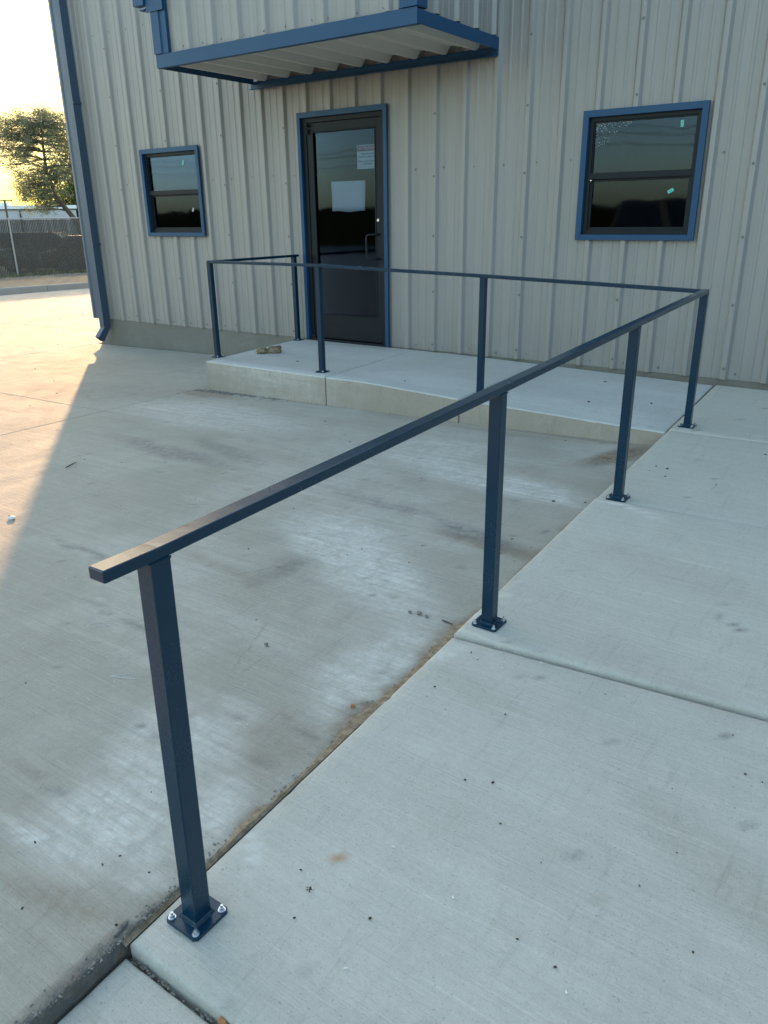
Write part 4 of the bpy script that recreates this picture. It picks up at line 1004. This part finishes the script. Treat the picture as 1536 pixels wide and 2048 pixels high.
# ---------------------------------------------------------------- cars
def car(name, loc, rz, paint, label, L=4.7, W=1.85, H=1.65, suv=True, group=None):
    t = empty(name, loc, label=label, cat='car', group=group); t.rotation_euler = (0, 0, rz)
    ST = [(-.50, .42, .62, .72), (-.49, .30, .80, .90), (-.36, .20, .92, .97), (-.10, .18, .98, 1.), (.15, .18, .98, 1.), (.34, .20, .96, .97), (.47, .28, .84, .88), (.50, .42, .66, .74)]
    ring = []
    for f, zb_, zt_, wf in ST:
        x = f*L; w = W/2*wf; z1_ = zt_*1.02
        ring.append([(x, -w*.92, zb_), (x, -w, zb_+.15), (x, -w, (zb_+z1_)/2+.05), (x, -w*.95, z1_-.04), (x, -w*.86, z1_), (x, w*.86, z1_), (x, w*.95, z1_-.04), (x, w, (zb_+z1_)/2+.05), (x, w, zb_+.15), (x, w*.92, zb_)])
    q = MB(); n_ = 10; q.add([p for r_ in ring for p in r_], [(i_*n_+k, i_*n_+(k+1) % n_, (i_+1)*n_+(k+1) % n_, (i_+1)*n_+k) for i_ in range(len(ring)-1) for k in range(n_)]+[tuple(range(n_)), tuple((len(ring)-1)*n_+k for k in range(n_))])
    q.build('body', paint, t, .02, 50)
    b0, b1, t0_, t1_ = (-.46, .26, -.40, .06) if suv else (-.36, .26, -.24, .06)
    def cab(s_, z, inset): return [(b0*L if s_ == 0 else 0)]
    zb_, zt_ = .96, H; q = MB(); wb, wt = W/2*.90, W/2*.74
    q.add([(b0*L, -wb, zb_), (b1*L, -wb, zb_), (b1*L, wb, zb_), (b0*L, wb, zb_), (t0_*L, -wt, zt_), (t1_*L, -wt, zt_), (t1_*L, wt, zt_), (t0_*L, wt, zt_)], [(0, 1, 5, 4), (1, 2, 6, 5), (2, 3, 7, 6), (3, 0, 4, 7), (4, 5, 6, 7)])
    q.build('cabin', paint, t, .04)
    def pane(c4, e=.012):
        q = MB(); C4 = [Vector(p) for p in c4]; cc = sum(C4, Vector())/4; nn = (C4[1]-C4[0]).cross(C4[3]-C4[0]).normalized()
        if nn.dot(cc-V(0, 0, 1.2)) < 0: nn = -nn
        C4 = [cc+(p-cc)*.86+nn*e for p in C4]; q.add([*C4, *[p-nn*.006 for p in C4]], [(0, 1, 2, 3), (0, 1, 5, 4), (1, 2, 6, 5), (2, 3, 7, 6), (3, 0, 4, 7)]); q.build('car_window', 'car_glass', t)
    for s_ in (-1, 1):
        xs = [(b0, t0_), (b0*.5+b1*.5-.02, t0_*.5+t1_*.5-.02), (b1, t1_)]
        for (ba, ta), (bb, tb) in zip(xs[:-1], xs[1:]): pane([(ba*L, s_*wb, zb_), (bb*L, s_*wb, zb_), (tb*L, s_*wt, zt_), (ta*L, s_*wt, zt_)])
    pane([(b1*L, -wb, zb_), (b1*L, wb, zb_), (t1_*L, wt, zt_), (t1_*L, -wt, zt_)]); pane([(b0*L, -wb, zb_), (b0*L, wb, zb_), (t0_*L, wt, zt_), (t0_*L, -wt, zt_)])
    for fx_ in (-.32, .31):
        for s_ in (-1, 1):
            q = MB(); x = fx_*L; y_ = s_*(W/2-.10); q.tube([(x, y_-.11, .34), (x, y_+.11, .34)], .34, 20); wh_ = q.build('wheel', 'rubber', t, .02, 40)
            q = MB(); q.tube([(x, y_+s_*.10, .34), (x, y_+s_*.122, .34)], .20, 14); q.build('rim', 'alloy', wh_)
    for s_ in (-1, 1):
        q = MB(); q.box(.478*L, .502*L, s_*W*.33-.16, s_*W*.33+.16, .60, .74); q.build('headlight', 'lamp_glass', t, .01)
    return t
gz = -.78
pp = at(-57.3, 37.5, gz); car('parked_car', pp, rad(35), 'car_dark', 'dark car parked behind the fence slats near the building corner', H=1.58)
pp = at(-54.6, 36.0, gz); car('parked_car', pp, rad(60), 'car_red', 'dull red car parked behind the fence nearest the building corner', H=1.45, suv=False)

q = MB(); rnd = random.Random(9); vs = []  # unseen tree mass, added out of view to cut the light from the right
for k in range(80):
    y = -50+k*.85; h_ = 5.2+3.2*float(fbm(np.array([y*.16]), np.array([4.3]))[0])+1.2*float(fbm(np.array([y*.8]), np.array([1.]))[0])
    vs += [(27, y, -1), (27.3, y, h_*.7), (29, y, h_), (32, y, -1)]
q.add(vs, [(4*k+c_, 4*k+c_+1, 4*k+c_+5, 4*k+c_+4) for k in range(79) for c_ in range(3)])
for k in range(6000):
    y = rnd.uniform(-50, 16); z = rnd.uniform(-.5, 8.2); p = V(27-rnd.random()*.6+max(0, z-4)*.4, y, z); s_ = rnd.uniform(.12, .3)
    a_ = V(rnd.gauss(0, .5), rnd.gauss(0, 1), rnd.gauss(0, 1)).normalized(); b_ = a_.orthogonal(); q.add([p-a_*s_, p+b_*s_*.6, p+a_*s_, p-b_*s_*.6], [(0, 1, 2, 3)])
q.build('added_tree_row', 'leaf_dark', None, kind='stuff', label='added row of dark trees, unseen outside the right edge, put there to dim that side', cat='trees')
# things behind the viewpoint, seen only as reflections in the window and door glass
car('parked_car', (3.4, -15.5, lotz(3.4)), rad(4), 'car_dark', 'black car mirrored in the lower glass of the right window', L=5.0, H=1.85)
car('parked_car', (-3.6, -17.5, lotz(-3)), rad(-6), 'car_dark', 'dark car mirrored low in the glass of the door', L=4.9, H=1.75)
q = MB(); rnd = random.Random(3); vs = []
for k in range(121):
    x = -75+k*1.05; h_ = .9+1.9*float(fbm(np.array([x*.12]), np.array([.3]))[0])+.5*float(fbm(np.array([x*.9]), np.array([2.]))[0])
    vs += [(x, -55.5, -1.5), (x, -56, h_*.75), (x, -58, h_), (x, -61, -1.5)]
q.add(vs, [(4*k+c_, 4*k+c_+1, 4*k+c_+5, 4*k+c_+4) for k in range(120) for c_ in range(3)])
for k in range(9000):
    x = rnd.uniform(-70, 45); y = -56-rnd.random()*6; hgt = 1.4+1.6*fbm(np.array([x*.12]), np.array([.3]))[0]; z = -1.5+rnd.random()*(hgt+1.2)
    s_ = rnd.uniform(.10, .22); a_ = V(rnd.gauss(0, 1), rnd.gauss(0, .5), rnd.gauss(0, 1)).normalized(); b_ = a_.orthogonal()
    p = V(x, y, z); q.add([p-a_*s_, p+b_*s_*.6, p+a_*s_, p-b_*s_*.6], [(0, 1, 2, 3)])
q.build('hedge_row', 'leaf_dark', None, kind='stuff', label='distant dark tree line mirrored in the window glass', cat='trees')
for k, (px_, lab) in enumerate(((-9.5, 'utility pole mirrored faintly in the door glass'), (19, 'utility pole carrying the cables mirrored in the right window'))):
    t = empty('utility_pole', (px_, -30, -.5), label=lab, cat='utility pole', group='poles of the mirrored power line')
    q = MB(); q.tube([(0, 0, -1), (0, 0, 8.6)], [.15, .10], 8); q.build('pole', 'wood_pole', t)
    q = MB(); q.box(-.06, .06, -1.1, 1.1, 7.9, 8.02); q.build('crossarm', 'wood_pole', t)
q = MB()
for (ya, za, yb, zb2, sag) in ((-29, 7.55, -29, 7.55, .9), (-31, 7.5, -31, 7.5, 1.0), (-30, 6.3, -30, 6.3, .8), (-30, 5.4, -30, 5.5, 1.0), (-29.9, 4.9, -29.9, 5.0, .7), (-29.9, 4.6, -30, 4.6, .9)):
    for (xa, xb) in ((-42, -9.5), (-9.5, 19), (19, 50)):
        q.tube([V(xa+(xb-xa)*k/14, ya, za-4*sag*(k/14)*(1-k/14)) for k in range(15)], .022, 4)
q.build('overhead_cables', 'wire', None, label='sagging overhead cables mirrored in the right window upper pane', cat='cable')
◆ ◆ ◆ ◆ ◆ ◆ ◆
Pull out every line containing "that".

▸ **ANSWER TO THE PROBLEM**:
Write part 4 of the bpy script that recreates this picture. It picks up at line 1004. This part finishes the script. Treat the picture as 1536 pixels wide and 2048 pixels high.
q.build('added_tree_row', 'leaf_dark', None, kind='stuff', label='added row of dark trees, unseen outside the right edge, put there to dim that side', cat='trees')